### GIVEN INFORMATION
◇ ◇ ◇ ◇ ◇ ◇ ◇
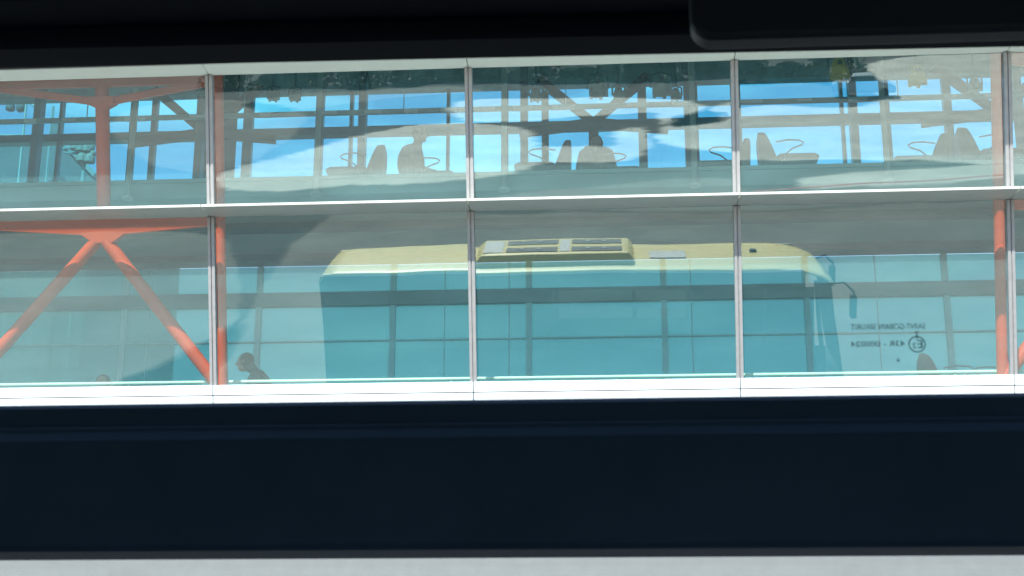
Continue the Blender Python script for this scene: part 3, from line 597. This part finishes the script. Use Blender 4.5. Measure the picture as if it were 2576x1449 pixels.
# ------------------------------------------------------------------ beyond the building
def street_lamp(px1, px2, y, label):
    # double lamp: bell heads on a bent arm
    p = at(px2, 300, y); t = thing('street_lamp', label, 'street lamp', (p.x, y, 0))
    b = MB(); tb_ = at(px2, 222, y); bl = at(px1, 232, y); b.tube([(p.x, y, 0), (p.x, y, 3), (p.x, y, tb_.z), (p.x-.1, y, tb_.z+.12), (bl.x+.1, y, tb_.z+.12), (bl.x, y, tb_.z), (bl.x, y, tb_.z-.2)], .035, 8)
    b.build('pole', 'grey', t, smooth=True)
    b = MB(); q = at(px1, 262, y); b.lathe([(.025, .22), (.05, .14), (.10, .02), (.125, -.10), (.12, -.17), (.08, -.19)], (q.x, y, q.z), 14); b.build('lamp_head', 'slate', t, smooth=True)
    q2 = at(px2-10, 270, y); b = MB(); b.lathe([(.03, .15), (.11, .09), (.13, 0), (.10, -.10), (.05, -.13)], (q2.x, y, q2.z), 14); b.build('lamp_head', 'slate', t, smooth=True)
    e = at(96, 345, y); b = MB(); b.tube([(q2.x+.2, y, q2.z+.15), ((q2.x+e.x)/2+.25, y, q2.z-.1), (e.x-.05, y, e.z+.6), (e.x, y, e.z-.3), (e.x+.05, y, 6)], .035, 8); b.build('swan_neck', 'grey', t, smooth=True)
street_lamp(27, 62, 34, 'double bell headed street lamp seen through the left sky window')
q = at(130, 310, 33); t = thing('antenna_mast', 'thin mast with a small box, seen between the lamp and the orange column', 'mast', (q.x, 33, 0))
b = MB(); b.tube([(q.x, 33, 0), (q.x, 33, at(130, 268, 33).z)], .04, 6); b.build('pole', 'grey', t); b = MB(); b.rbox(q.x+.02, q.x+.25, 32.9, 33.1, q.z-.5, q.z+.1, .03); b.build('box', 'slate', t)
q = at(213, 392, 32); t = thing('floodlight_mast', 'mast crowded with dark floodlights beside the tall orange column', 'floodlight mast', (q.x, 32, 0))
b = MB(); b.tube([(q.x, 32, 0), (q.x, 32, at(213, 358, 32).z)], .05, 8); b.tube([(q.x-.5, 32, q.z+.10), (q.x+.35, 32, q.z-.0)], .03, 6); b.tube([(q.x-.6, 32, at(213, 372, 32).z), (q.x+.3, 32, at(213, 366, 32).z)], .03, 6); b.build('pole', 'grey', t)
for dx, py, r in ((-22, 368, .15), (-8, 372, .17), (6, 374, .15), (16, 370, .10), (-6, 398, .16), (12, 400, .15), (20, 385, .08)):
    s_ = at(213+dx, py, 32-.1); b = MB(); b.lathe([(r*.5, .9*r), (r, .2*r), (r*.95, -.6*r), (r*.3, -.8*r)], s_, 10); b.build('floodlight', 'acd', t)
p0, p1, p2 = at(-500, 330, 36), at(150, 352, 36), at(240, 445, 36)
t = thing('slate_building', 'dark teal building with a sloping roof edge behind the left sky windows', 'building', (p1.x, 36, 0))
b = MB(); b.prism([(p0.x, 9.4), (p2.x, 9.4), (p2.x, p2.z), (p1.x, p1.z), (p0.x, p0.z)], 36, 44, lambda a_, p, q: (p, a_, q)); b.build('roof', 'slate', t)
b = MB(); b.prism([(p0.x, 0), (at(556, 700, 36).x, 0), (at(556, 700, 36).x, 9.39), (p0.x, 9.39)], 36.1, 44, lambda a_, p, q: (p, a_, q)); b.build('wall', 'cladp', t)  # pale lower wall, added and widened to brighten the frosted panels
b = MB(); b.tube([(p0.x, 35.95, p0.z+.02), (p1.x, 35.95, p1.z+.02), (p2.x, 35.95, p2.z+.02)], .08, 6); b.build('roof_edge', 'grey', t)

# ------------------------------------------------------------------ behind the camera: what the leaning glass mirrors
def car(x, y, rot, paint, label, van=False):
    t = thing('parked_van' if van else 'parked_car', label, 'van' if van else 'car', (x, y, 0), 'vehicles parked across the apron')
    Lh, Wh = (2.4, .95) if van else (2.1, .88)
    hp = [(-Lh, .35), (-Lh, .8 if not van else 1.9), (-Lh+.25, .95 if not van else 2.05), (-1.0, 1.0 if not van else 2.1), (-.7, 1.42 if not van else 2.1), (.55, 1.45 if not van else 2.08), (1.15, .98 if not van else 1.9), (Lh-.35, .90 if not van else 1.2), (Lh, .72 if not van else .95), (Lh, .35)]
    b = MB(); b.prism(hp, -Wh, Wh, lambda a_, p, q: (p, a_, q)); o = MB(); o.v = b.v; o.f = b.f; o.mi = b.mi
    def place(mb, nm, m_, par, **k):
        me = bpy.data.meshes.new(nm); me.from_pydata(mb.v, [], mb.f); me.materials.append(M[m_]); ob = bpy.data.objects.new(nm, me); COL.objects.link(ob); ob.parent = par
        if k.get('bevel'): bb = ob.modifiers.new('b', 'BEVEL'); bb.width = k['bevel']; bb.segments = 2
        return ob
    bd = place(b, 'body', paint, t, bevel=.06)
    g_ = MB(); zz = (1.03, 1.36) if not van else (1.25, 1.85); g_.box(-.85, .75, -Wh-.006, -Wh+.01, *zz); place(g_, 'side_window', 'carglass', t)
    g_ = MB(); g_.box(-.85, .75, Wh-.01, Wh+.006, *zz); place(g_, 'side_window', 'carglass', t)
    for wx in (-1.3, 1.35):
        for sy in (-1, 1): g_ = MB(); g_.lathe([(.31, -.1), (.33, 0), (.31, .1)], (wx, sy*(Wh-.09), .33), 18, 'y'); place(g_, 'wheel', 'tyre', t)
    t.rotation_euler.z = R_(rot); return t
def gnd(px_, py_): return ground_at(px_, py_, .7)
for i, (px_, py_, rot, pm, lab, van) in enumerate([
    (2180, 196, 10, 'cars', 'silver car mirrored high in the fourth pane', False)]):
    p = gnd(px_, py_); car(p.x, p.y, rot, pm, lab, van)
def bush(x, y, r, h, label, seed):
    rnd = random.Random(seed); b = MB()
    for _ in range(900):
        a = rnd.random()*6.283; q = rnd.random()**.5; z = h*rnd.random()**.8; k = (1-(z/h)**2.2)**.5*(.75+.25*math.sin(3*a+seed))
        c0 = Vector((x+math.cos(a)*r*q*k, y+math.sin(a)*r*.6*q*k, z)); u = Vector((rnd.gauss(0, 1), rnd.gauss(0, 1), rnd.gauss(0, 1))).normalized()*.19; v_ = u.orthogonal().normalized()*.12
        b.add([c0-u, c0+v_, c0+u, c0-v_], [(0, 1, 2, 3)])
    o = b.build('bush', 'leaf'); tag(o, label, 'bush', 'bushes along the far edge of the apron')
for i in range(15):
    p = ground_at(585+i*108+random.uniform(-15, 15), 231-i*3.0, 0)
    bush(p.x, p.y, random.uniform(2.3, 3.2), random.uniform(1.1, 2.4), 'dark leafy bush in the hedge mirrored under the top band', i)
def tree(x, y, h, label, seed):
    rnd = random.Random(seed); t = thing('tree', label, 'tree', (x, y, 0), 'trees across the apron')
    b = MB(); b.tube([(x, y, 0), (x+.1, y, h*.3), (x-.05, y+.1, h*.55), (x, y, h*.8)], [.22, .17, .12, .05], 8)
    for k in range(6): a = rnd.random()*6.28; b.tube([(x, y, h*(.35+.06*k)), (x+math.cos(a)*h*.18, y+math.sin(a)*h*.18, h*(.52+.06*k))], [.07, .03], 6)
    b.build('trunk', 'bark', t, smooth=True)
    b = MB(); cl = [(rnd.gauss(0, .17)*h, rnd.gauss(0, .17)*h, h*(.62+rnd.gauss(0, .14))) for _ in range(16)]
    for cx, cy, cz in cl:
        rr = h*rnd.uniform(.08, .15)
        for _ in range(70):
            d = Vector((rnd.gauss(0, 1), rnd.gauss(0, 1), rnd.gauss(0, .8))).normalized()*rr*rnd.random()**.4; c0 = Vector((x+cx, y+cy, cz))+d
            u = Vector((rnd.gauss(0, 1), rnd.gauss(0, 1), rnd.gauss(0, 1))).normalized()*.16; v_ = u.orthogonal().normalized()*.10
            b.add([c0-u, c0+v_, c0+u, c0-v_], [(0, 1, 2, 3)])
    b.build('crown', 'leaf', t)
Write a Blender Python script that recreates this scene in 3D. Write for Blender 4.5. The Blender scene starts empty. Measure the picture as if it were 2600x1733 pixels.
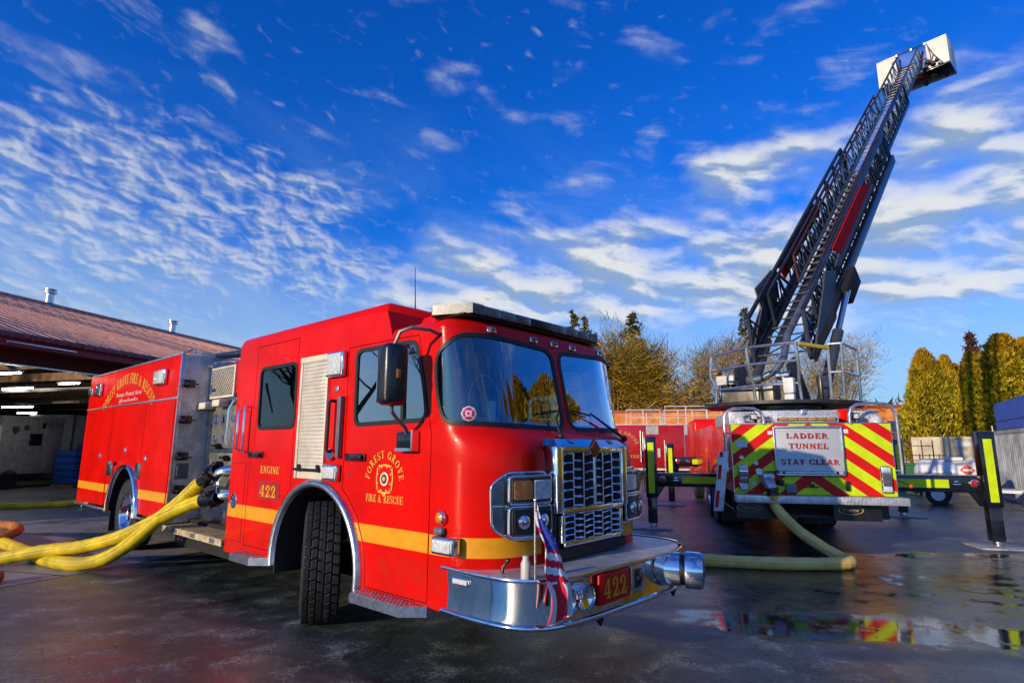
◇ ◇ ◇ ◇ ◇ ◇ ◇
### WHAT IS ASKED
Identify every line above with the string "Measure" in it. Copy those lines.

### SOLUTION TO THIS TASK
Continue the Blender Python script for this scene: part 3, from line 597. This part finishes the script. Use Blender 4.5. Measure the picture as if it were 2576x1449 pixels.
Write a Blender Python script that recreates this scene in 3D. Write for Blender 4.5. The Blender scene starts empty. Measure the picture as if it were 2600x1733 pixels.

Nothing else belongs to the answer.